Not appearing on BBC2's Despatch Box due to pregnancy-related exhaustion is, in this ruthless media world, about as acceptable as missing a deadline due to, say, depression over stretch marks. These are "women's things", and although the producer said she understood, I could tell she was mentally ticking me off her list of regulars because I am suddenly "unreliable".
Commissioning editors have lately taken to asking anxiously, "Can you really write when you're pregnant?", as if my brain has been permanently disengaged. Worse still, my agent has been diverting my calls to his secretary since month six, when my waistline disappeared.
Attending the Labour Party conference with a bump was a particularly depressing experience. Gone was the jovial networking and flirtatious, four-day job-hunt of yesteryear. Just getting between the conference centre and the main receptions required the stamina of a decathlete. On the climb to the linking bridge, fellow journalists would jog past, laughing: "Go on Lauren, you can do it!"
Stumbling out into the midnight rain after the Indie's party, I found myself suddenly in pain. By this point, I had been "working" 15 hours straight, reporting for a radio station at 7am and 4pm, and then information-gathering for the next day.
Three young men in Millbank-issue suits were ahead of me in the queue for a taxi. As a cab swooped into view, I weakly asked if I could go ahead of them. The tallest spun around, looked me up and down, and asked: "Why?" I replied that I was eight months pregnant and in some pain, or "I really wouldn't ask".
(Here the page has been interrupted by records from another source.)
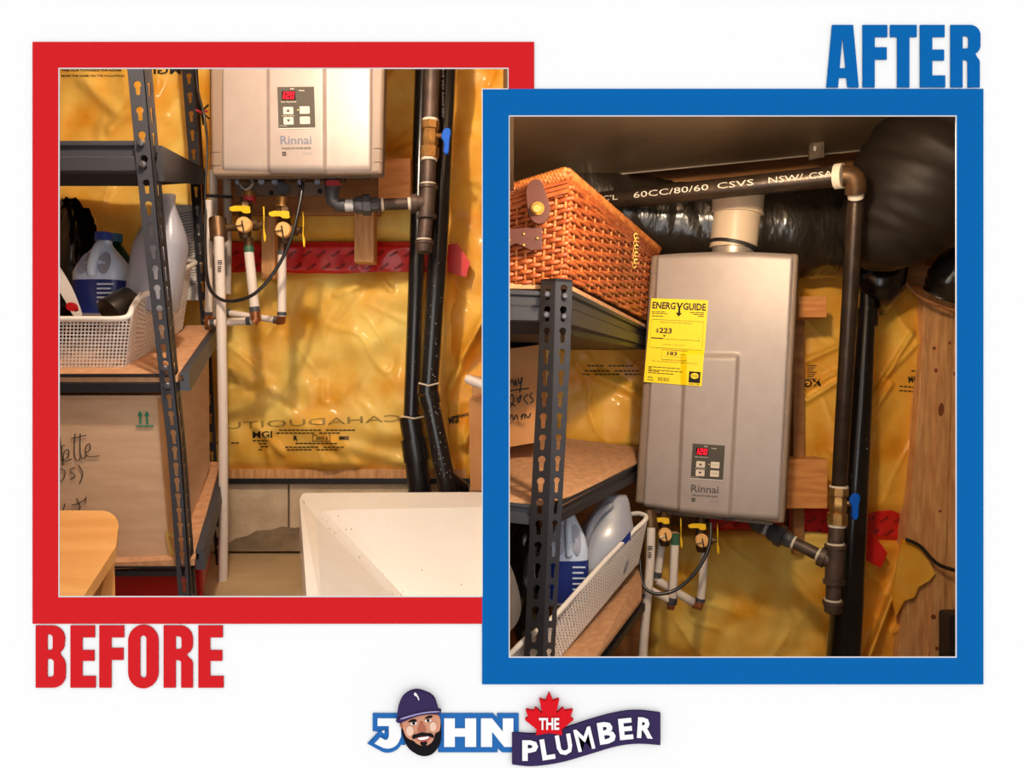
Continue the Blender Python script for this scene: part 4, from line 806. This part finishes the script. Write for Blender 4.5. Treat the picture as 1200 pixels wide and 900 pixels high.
shelfboard(sB, [(589, 586, 1.415), (659, 588, 1.415), (750, 540, 1.93), (752, 524, 2.05), (640, 511, 2.0), (589, 515, 1.9)], .008)
shelfboard(sB, [(640, 790, 1.40), (697, 772, 1.42), (752, 700, 1.76), (752, 664, 1.85), (650, 700, 1.85)], .008)
beam(sB, M['steeld'], ((684, 792, 812, 1.41), (756, 697, 716, 1.79)))
for x, y, Y in ((641, 345, 1.38), (640, 369, 1.38), (662, 347, 1.382), (661, 371, 1.382)): bolt(sB, x, y, Y, 4)
r = empty('cardboard_box', at(605, 520, 1.7), 'cardboard box with black marker writing, left edge of the blue-framed room', 'box')
MB().hexa([at(589, 410, 1.66), at(632, 404, 1.70), at(632, 518, 1.70), at(589, 525, 1.66)], [at(593, 410, 1.85), at(640, 404, 1.86), at(640, 512, 1.86), at(593, 515, 1.85)]).build('box_body', M['cardd'], r)
mb = MB()
for p in ([(597, 452), (600, 445), (603, 452), (604, 445), (606, 452)], [(607, 443), (609, 450), (612, 442), (609, 460)], [(597, 478), (602, 470), (600, 462), (597, 470), (604, 476)], [(607, 468), (611, 463), (608, 472), (606, 466)], [(619, 462), (614, 467), (619, 474)], [(624, 460), (621, 464), (625, 469), (621, 473)],
          [(597, 492), (600, 486), (602, 492), (605, 486), (607, 492)], [(610, 489), (613, 485), (611, 492)], [(615, 491), (615, 485), (619, 490), (622, 484)], [(597, 458), (620, 455)]): stroke(mb, p, 1.655, .9)
mb.build('handwriting', M['print_'], r, kind='stuff')
# mesh basket + jugs (after)
wb = empty('wire_basket', at(690, 766, 1.5), 'white mesh basket on the lower shelf of the blue-framed room', 'basket')
a0, a1, a2, a3 = at(642, 732, 1.44), at(758, 612, 1.78), at(748, 660, 1.79), at(655, 772, 1.46)
mb = MB(); mesh_panel(mb, bil(a0, a1, a2, a3), 40, 12, .3)
mesh_panel(mb, bil(at(589, 778, 1.40), at(642, 732, 1.44), at(655, 772, 1.46), at(600, 820, 1.42)), 20, 12, .5)
mb.build('mesh_wall', M['mesh'], wb, mods=solid(.0006), kind='stuff')
q = spline([(589, 777, 1.40), (612, 753, 1.41), (634, 736, 1.43), (655, 717, 1.46), (700, 667, 1.62), (740, 625, 1.74), (757, 608, 1.79), (750, 602, 1.82), (738, 603, 1.84)], 6)
MB().tube([at(*p) for p in q], 3.4 / F * 1.5, 8).build('rim', M['wire'], wb, smooth=True)
jug('bleach_jug', 'white jug with blue label between shelf post and clear jug, blue-framed room', 665, 705, 590, 1.64, 48, M['jug'], None, M['bluel'], recess=True)
r = empty('clear_jug', at(700, 690, 1.6), 'big hazy translucent jug leaning in the right mesh basket', 'bottle')
mb = MB(); ax0 = at(698, 669, 1.74); ax1 = at(722, 580, 1.79); n = 28; rings = []
prof = [(0, 38), (.1, 39), (.4, 38), (.52, 36), (.66, 30), (.8, 24), (.9, 20), (.97, 16), (1.0, 13)]
for t, rr in prof:
    c = ax0.lerp(ax1, t) + Vector((0, 0, 0)); k = rr * .92 / F * 1.76
    for q in range(n):
        aa = 2 * math.pi * q / n; e = .75; ca, sa = math.cos(aa), math.sin(aa)
        rings.append(c + Vector((math.copysign(abs(ca) ** e, ca) * k * .98, math.copysign(abs(sa) ** e, sa) * k * .7, 0)))
mb.add(rings, [[i * n + q, i * n + (q + 1) % n, (i + 1) * n + (q + 1) % n, (i + 1) * n + q] for i in range(len(prof) - 1) for q in range(n)] + [list(range(n)), [(len(prof) - 1) * n + q for q in range(n)]])
mb.build('body', M['jugc'], r, smooth=True)
MB().tube([at(*p) for p in spline([(686, 640, 1.71), (692, 618, 1.70), (703, 601, 1.72), (716, 592, 1.75)], 6)], .008, 10).build('handle', M['jugc'], r, smooth=True)
MB().hexa([at(709, 655, 1.69), at(739, 622, 1.71), at(739, 633, 1.71), at(709, 668, 1.69)], [at(709, 655, 1.70), at(739, 622, 1.72), at(739, 633, 1.72), at(709, 668, 1.70)]).build('label_band', M['bluel'], r)
r = empty('plastic_bag', at(600, 750, 1.7), 'dark bag behind the post at the bottom left of the blue-framed room', 'bag')
MB().grid(lambda u, v: bag(u, v, 618, 680, 26, 70, 1.72, .07, 9), 40, 28).build('bag_body', M['bag'], r, smooth=True)
r = empty('white_tray', at(603, 740, 1.5), 'pale rounded plastic dish edge at the far left of the right basket', 'dish')
MB().plate([sm([(589, 650), (598, 660), (608, 690), (612, 715), (604, 735), (589, 745)], 2)], lambda x, y: at(x, y, 1.50), lambda x, y: at(x, y, 1.53)).build('dish_rim', M['conduit'], r, smooth='auto')
# ---------------- wicker hamper
hb = empty('wicker_hamper', at(680, 330, 1.5), 'woven wicker hamper with leather straps on top of the right shelf', 'basket')
def wick(P, nrow, ncol, nst, r, name, ph=0, amp=.0035, nrm=Vector((0, -1, 0))):
    mb = MB()
    for j in range(nrow):
        v = (j + .5) / nrow; pts = []
        m = ncol * 4
        for i in range(m + 1):
            u = i / m; s_ = math.sin(math.pi * (u * nst + (j % 2))) if True else 0
            pts.append(P(u, v + .006 * nz(i * .7, j, 3)) + nrm * (amp * s_))
        mb.tube(pts, r * (1 + .15 * nz(j, 1.3, 2)), 6)
    return mb
F0, F1, F2, F3 = at(589, 238, 1.43), at(670, 216, 1.40), at(662, 328, 1.40), at(589, 338, 1.43)
R0, R1, R2, R3 = F1, at(768, 298, 1.93), at(759, 376, 1.93), F2
nr = Vector((.75, -.5, 0)).normalized(); nf = Vector((0, -1, 0))
wick(bil(F0, F1, F2, F3), 17, 16, 7, .0047, 'w').build('front_weave', M['wicker'], hb, smooth=True, kind='stuff')
wick(bil(R0, R1, R2, R3), 18, 22, 11, .0046, 'w', nrm=nr).build('side_weave', M['wicker'], hb, smooth=True, kind='stuff')
mb = MB(); P_ = bil(F0, F1, F2, F3); Q_ = bil(R0, R1, R2, R3)
for i in range(7): u = (i + .5) / 7; mb.tube([P_(u, t / 6) for t in range(7)], .0034, 6)
for i in range(11): u = (i + .5) / 11; mb.tube([Q_(u, t / 6) for t in range(7)], .0034, 6)
mb.build('stake', M['wickerl'], hb, smooth=True, kind='stuff')
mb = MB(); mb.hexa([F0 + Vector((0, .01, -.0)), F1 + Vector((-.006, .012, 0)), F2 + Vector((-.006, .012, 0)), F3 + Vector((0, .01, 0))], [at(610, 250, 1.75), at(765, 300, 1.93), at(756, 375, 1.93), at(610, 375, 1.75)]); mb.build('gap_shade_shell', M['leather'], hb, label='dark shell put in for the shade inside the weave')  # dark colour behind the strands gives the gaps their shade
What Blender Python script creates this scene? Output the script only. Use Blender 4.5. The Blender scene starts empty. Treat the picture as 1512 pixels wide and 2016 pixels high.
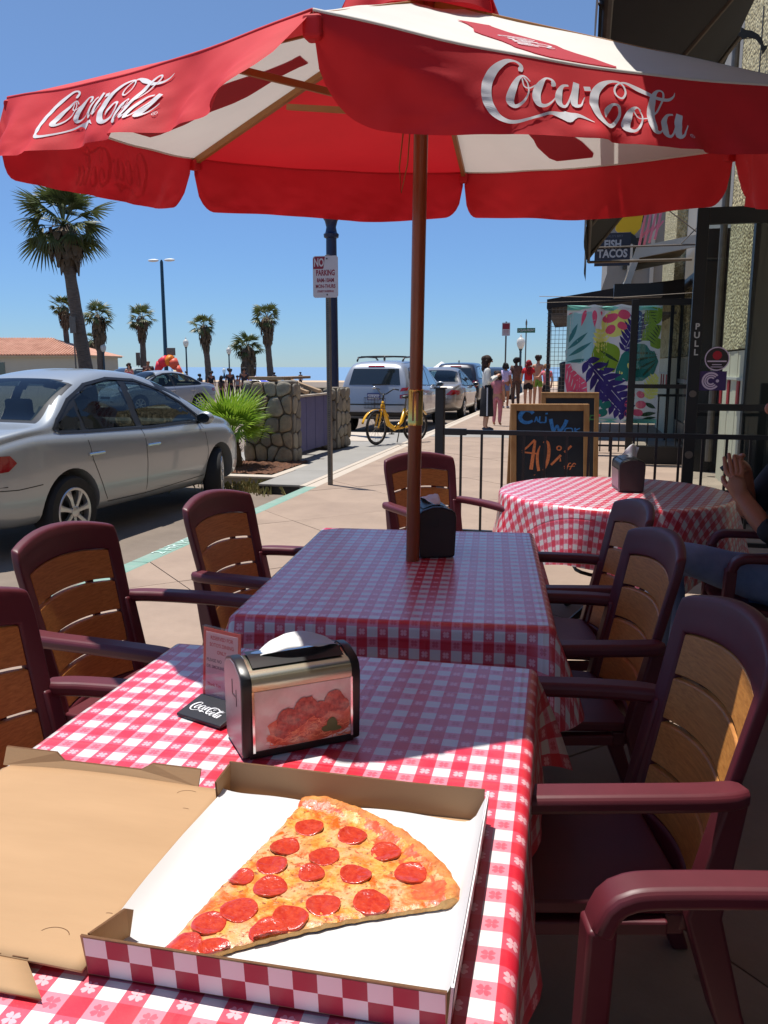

The cab pulled over and he pushed me aside with a sneery: "Oh, come off it. So what?" And I was left on the pavement, crying with humiliation.
The problem is that no one really knows how to treat a working, pregnant woman any more. The gently paternalistic and patronising approach is preferred by the likes of Ian Hislop. As Ian and I walked on to the set of Have I Got News for You together, he quipped: "Very clever, waiting until you're heavily pregnant to appear, you know. We'll have to be kinder to you now."
Then there's the "I'm going to be vile to you 'cos I don't care" approach favoured by the likes of Derek Draper. We appeared together on the BBC Choice show Newsfight: Good Evening Rockall. On this show, guests pitch press stories to the audience, who then vote for the most relevant and interesting to appear in a final news bulletin.
In the first round, Derek pitched an article on paternity leave. He turned to the audience and, with a caring expression, explained that this government policy was very important and would encourage deeper bonding between fathers and children. It would "help mothers everywhere", he simpered.
My story was about the introduction of gold cards for wealthy supermarket shoppers. I argued strongly that this was further proof of a two-tier society and an example of the poor subsidising the wealthy. With no sense of irony at all, Draper yelled: "Well that may be interesting to mums who need to buy nappies, Lauren, but not to the rest of us."
When the audience disagreed and voted for my news story, he shrieked in a very un-PC fashion: "It's not fair! They're only voting for you 'cos yer pregernant!"
Pregnancy may not be good on the CV, but it's an excellent jerk deterrent.